Exercise requirements:
Where a line holds the string "picture", return that line.

Stored items
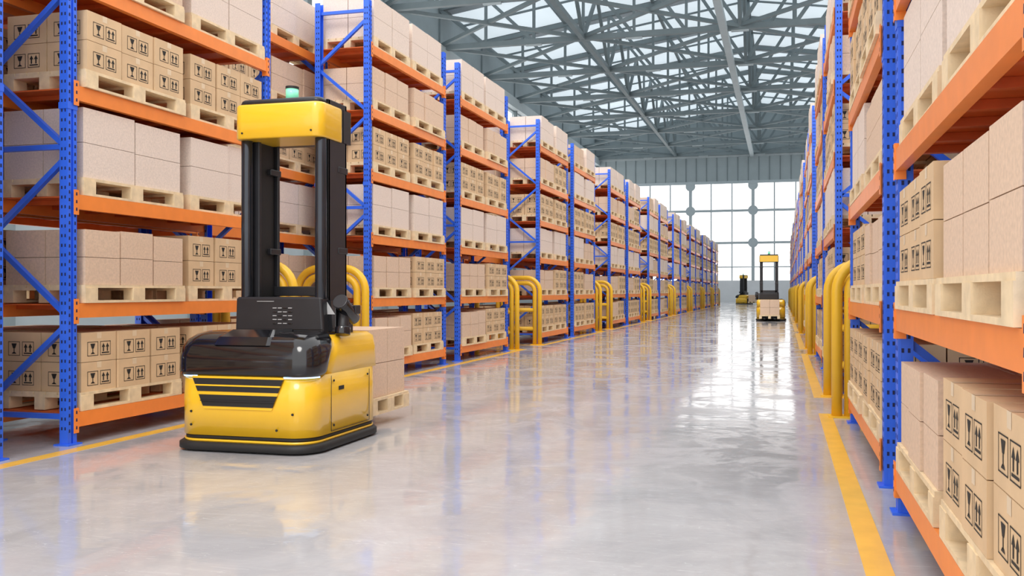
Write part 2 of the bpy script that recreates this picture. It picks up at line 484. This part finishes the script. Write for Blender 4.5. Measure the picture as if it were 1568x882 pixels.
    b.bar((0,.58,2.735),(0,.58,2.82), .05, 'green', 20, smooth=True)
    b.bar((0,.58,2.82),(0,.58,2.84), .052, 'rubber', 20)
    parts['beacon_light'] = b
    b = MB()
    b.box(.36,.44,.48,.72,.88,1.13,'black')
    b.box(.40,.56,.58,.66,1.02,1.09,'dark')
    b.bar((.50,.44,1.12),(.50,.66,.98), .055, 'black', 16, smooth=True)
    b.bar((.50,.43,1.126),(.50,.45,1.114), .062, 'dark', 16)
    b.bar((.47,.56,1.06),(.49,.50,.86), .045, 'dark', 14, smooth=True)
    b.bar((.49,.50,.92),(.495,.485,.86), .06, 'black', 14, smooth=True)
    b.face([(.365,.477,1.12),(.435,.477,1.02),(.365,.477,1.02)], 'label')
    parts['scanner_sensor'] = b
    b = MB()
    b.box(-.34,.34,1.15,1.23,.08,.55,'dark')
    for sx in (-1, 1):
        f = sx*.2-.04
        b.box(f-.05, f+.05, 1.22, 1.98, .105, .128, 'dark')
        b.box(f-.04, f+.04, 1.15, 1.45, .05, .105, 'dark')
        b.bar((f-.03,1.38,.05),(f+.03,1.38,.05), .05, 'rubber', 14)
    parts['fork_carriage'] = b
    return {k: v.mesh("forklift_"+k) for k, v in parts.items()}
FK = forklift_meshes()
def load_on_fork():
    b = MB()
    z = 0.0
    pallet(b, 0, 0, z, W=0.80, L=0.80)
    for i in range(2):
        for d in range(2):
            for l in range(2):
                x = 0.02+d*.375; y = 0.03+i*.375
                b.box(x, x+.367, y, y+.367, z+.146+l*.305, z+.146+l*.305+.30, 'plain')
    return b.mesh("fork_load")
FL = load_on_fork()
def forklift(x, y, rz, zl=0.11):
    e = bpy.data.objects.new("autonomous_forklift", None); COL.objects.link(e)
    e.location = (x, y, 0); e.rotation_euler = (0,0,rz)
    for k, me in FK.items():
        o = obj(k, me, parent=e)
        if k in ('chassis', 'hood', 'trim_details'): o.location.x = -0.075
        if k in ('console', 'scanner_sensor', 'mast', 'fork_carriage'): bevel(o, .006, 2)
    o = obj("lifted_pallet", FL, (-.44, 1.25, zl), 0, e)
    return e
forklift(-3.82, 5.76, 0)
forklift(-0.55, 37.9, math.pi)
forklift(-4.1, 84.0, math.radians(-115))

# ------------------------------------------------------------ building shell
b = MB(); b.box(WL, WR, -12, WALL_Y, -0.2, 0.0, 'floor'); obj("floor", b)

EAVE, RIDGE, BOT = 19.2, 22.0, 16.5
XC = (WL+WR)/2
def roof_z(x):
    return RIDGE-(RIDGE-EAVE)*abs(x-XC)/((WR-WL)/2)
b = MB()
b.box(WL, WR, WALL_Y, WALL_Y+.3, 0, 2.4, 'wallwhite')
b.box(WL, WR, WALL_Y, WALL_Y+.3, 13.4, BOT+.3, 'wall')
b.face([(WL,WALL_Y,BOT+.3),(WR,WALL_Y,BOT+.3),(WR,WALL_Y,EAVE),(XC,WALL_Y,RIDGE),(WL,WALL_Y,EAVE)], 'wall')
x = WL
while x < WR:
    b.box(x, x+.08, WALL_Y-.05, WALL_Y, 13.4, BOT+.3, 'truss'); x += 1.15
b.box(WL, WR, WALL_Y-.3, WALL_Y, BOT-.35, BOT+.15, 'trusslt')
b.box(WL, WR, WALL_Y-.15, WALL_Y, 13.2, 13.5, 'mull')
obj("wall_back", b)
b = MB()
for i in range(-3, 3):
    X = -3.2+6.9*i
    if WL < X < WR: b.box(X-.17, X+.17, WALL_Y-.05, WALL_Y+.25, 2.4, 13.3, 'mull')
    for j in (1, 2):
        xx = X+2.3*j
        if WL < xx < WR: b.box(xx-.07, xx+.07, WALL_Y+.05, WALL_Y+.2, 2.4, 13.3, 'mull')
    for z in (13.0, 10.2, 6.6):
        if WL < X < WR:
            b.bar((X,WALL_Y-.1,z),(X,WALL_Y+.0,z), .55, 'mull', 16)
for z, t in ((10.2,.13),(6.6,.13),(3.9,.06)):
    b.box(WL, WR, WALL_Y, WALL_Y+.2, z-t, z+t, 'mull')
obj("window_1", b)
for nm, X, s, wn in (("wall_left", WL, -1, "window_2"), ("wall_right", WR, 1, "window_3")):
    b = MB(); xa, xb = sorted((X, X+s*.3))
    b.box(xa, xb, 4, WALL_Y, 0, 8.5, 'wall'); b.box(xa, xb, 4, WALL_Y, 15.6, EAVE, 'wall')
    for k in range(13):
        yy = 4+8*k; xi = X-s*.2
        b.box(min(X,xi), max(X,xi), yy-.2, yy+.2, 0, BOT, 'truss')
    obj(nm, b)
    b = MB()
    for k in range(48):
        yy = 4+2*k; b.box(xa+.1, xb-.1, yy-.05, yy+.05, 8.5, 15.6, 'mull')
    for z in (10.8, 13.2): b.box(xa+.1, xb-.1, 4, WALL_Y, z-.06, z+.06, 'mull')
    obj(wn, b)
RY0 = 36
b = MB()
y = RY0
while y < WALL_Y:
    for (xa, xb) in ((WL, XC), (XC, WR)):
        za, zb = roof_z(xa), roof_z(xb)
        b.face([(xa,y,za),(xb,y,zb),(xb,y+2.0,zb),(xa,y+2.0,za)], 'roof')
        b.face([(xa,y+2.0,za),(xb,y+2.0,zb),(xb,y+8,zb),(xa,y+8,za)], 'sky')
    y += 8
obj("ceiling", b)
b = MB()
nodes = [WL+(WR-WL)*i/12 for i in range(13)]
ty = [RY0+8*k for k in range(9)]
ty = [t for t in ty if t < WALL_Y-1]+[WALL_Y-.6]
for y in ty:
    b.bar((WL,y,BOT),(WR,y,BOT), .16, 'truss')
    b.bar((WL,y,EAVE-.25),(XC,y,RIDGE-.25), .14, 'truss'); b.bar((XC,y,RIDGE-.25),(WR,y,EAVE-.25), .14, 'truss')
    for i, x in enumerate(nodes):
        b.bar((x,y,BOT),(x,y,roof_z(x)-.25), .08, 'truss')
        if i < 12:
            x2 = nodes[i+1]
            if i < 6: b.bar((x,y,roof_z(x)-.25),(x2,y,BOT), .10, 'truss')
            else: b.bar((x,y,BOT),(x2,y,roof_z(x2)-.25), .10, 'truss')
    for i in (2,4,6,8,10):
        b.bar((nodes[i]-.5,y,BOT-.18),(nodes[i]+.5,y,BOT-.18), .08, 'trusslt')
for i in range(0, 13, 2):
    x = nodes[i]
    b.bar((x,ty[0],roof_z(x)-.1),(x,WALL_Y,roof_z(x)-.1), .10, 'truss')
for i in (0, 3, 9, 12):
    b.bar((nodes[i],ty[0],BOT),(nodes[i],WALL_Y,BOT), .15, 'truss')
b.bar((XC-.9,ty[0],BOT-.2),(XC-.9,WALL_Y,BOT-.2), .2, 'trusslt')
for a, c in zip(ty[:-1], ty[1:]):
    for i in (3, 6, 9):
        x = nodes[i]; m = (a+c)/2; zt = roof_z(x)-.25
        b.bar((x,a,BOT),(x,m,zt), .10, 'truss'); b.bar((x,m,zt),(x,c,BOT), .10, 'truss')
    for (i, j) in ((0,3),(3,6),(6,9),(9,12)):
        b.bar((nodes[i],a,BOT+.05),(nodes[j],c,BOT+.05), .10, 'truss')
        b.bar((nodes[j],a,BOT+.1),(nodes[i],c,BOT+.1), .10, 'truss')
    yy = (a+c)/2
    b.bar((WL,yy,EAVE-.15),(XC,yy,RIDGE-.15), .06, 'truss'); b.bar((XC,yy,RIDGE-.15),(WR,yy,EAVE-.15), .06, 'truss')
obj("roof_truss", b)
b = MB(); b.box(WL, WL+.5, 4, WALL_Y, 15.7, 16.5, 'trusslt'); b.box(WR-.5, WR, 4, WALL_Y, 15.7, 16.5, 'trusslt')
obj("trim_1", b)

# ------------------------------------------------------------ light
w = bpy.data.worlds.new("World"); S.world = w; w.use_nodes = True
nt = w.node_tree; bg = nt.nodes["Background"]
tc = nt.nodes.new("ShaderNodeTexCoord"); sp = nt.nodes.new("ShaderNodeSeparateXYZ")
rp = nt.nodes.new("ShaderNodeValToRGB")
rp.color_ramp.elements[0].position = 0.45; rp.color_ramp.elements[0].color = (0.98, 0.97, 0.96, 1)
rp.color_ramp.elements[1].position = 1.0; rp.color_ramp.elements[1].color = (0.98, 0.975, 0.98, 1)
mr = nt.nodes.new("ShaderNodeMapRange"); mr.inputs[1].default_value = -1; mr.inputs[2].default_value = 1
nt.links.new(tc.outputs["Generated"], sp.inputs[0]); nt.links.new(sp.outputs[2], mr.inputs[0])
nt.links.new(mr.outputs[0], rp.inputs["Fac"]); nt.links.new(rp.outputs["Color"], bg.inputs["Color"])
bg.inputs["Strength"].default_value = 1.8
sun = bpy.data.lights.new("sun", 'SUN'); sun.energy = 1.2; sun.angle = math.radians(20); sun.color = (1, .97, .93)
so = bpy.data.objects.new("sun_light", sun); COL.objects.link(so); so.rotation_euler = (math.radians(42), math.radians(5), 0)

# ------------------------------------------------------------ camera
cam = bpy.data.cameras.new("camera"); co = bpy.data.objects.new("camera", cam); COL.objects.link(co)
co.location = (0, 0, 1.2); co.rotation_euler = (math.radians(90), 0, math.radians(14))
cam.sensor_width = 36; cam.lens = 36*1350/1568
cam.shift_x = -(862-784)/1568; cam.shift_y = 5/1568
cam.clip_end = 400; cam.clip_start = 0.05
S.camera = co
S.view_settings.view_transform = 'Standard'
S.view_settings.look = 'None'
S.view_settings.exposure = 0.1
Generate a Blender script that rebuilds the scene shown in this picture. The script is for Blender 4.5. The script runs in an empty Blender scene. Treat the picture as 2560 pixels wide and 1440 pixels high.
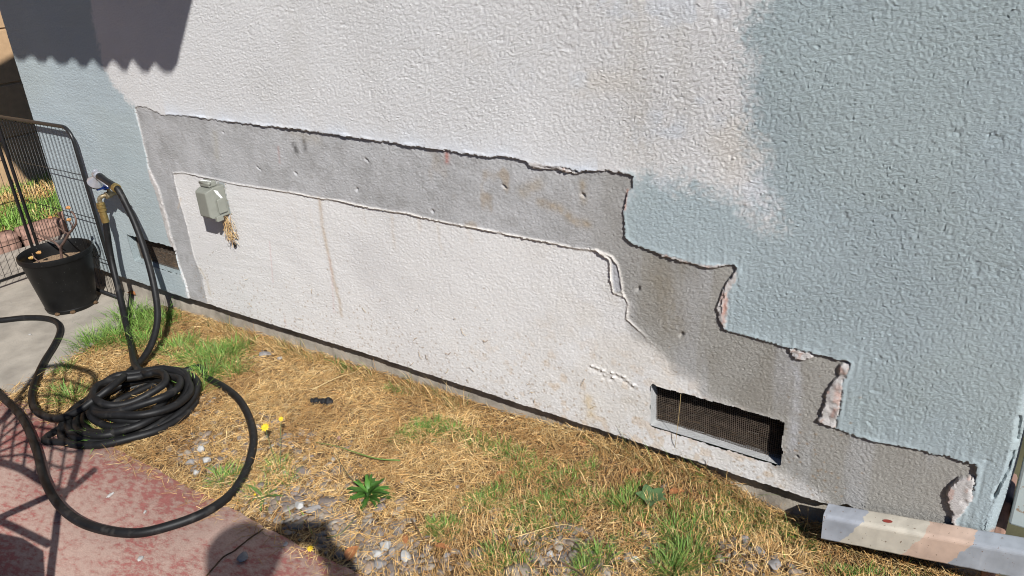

Result for this exercise:
Write part 2 of the bpy script that recreates this picture. It picks up at line 484. This part finishes the script. Write for Blender 4.5. Measure the picture as if it were 1568x882 pixels.
Generate a Blender script that rebuilds the scene shown in this picture. The script is for Blender 4.5. The script runs in an empty Blender scene. Treat the picture as 2560 pixels wide and 1440 pixels high.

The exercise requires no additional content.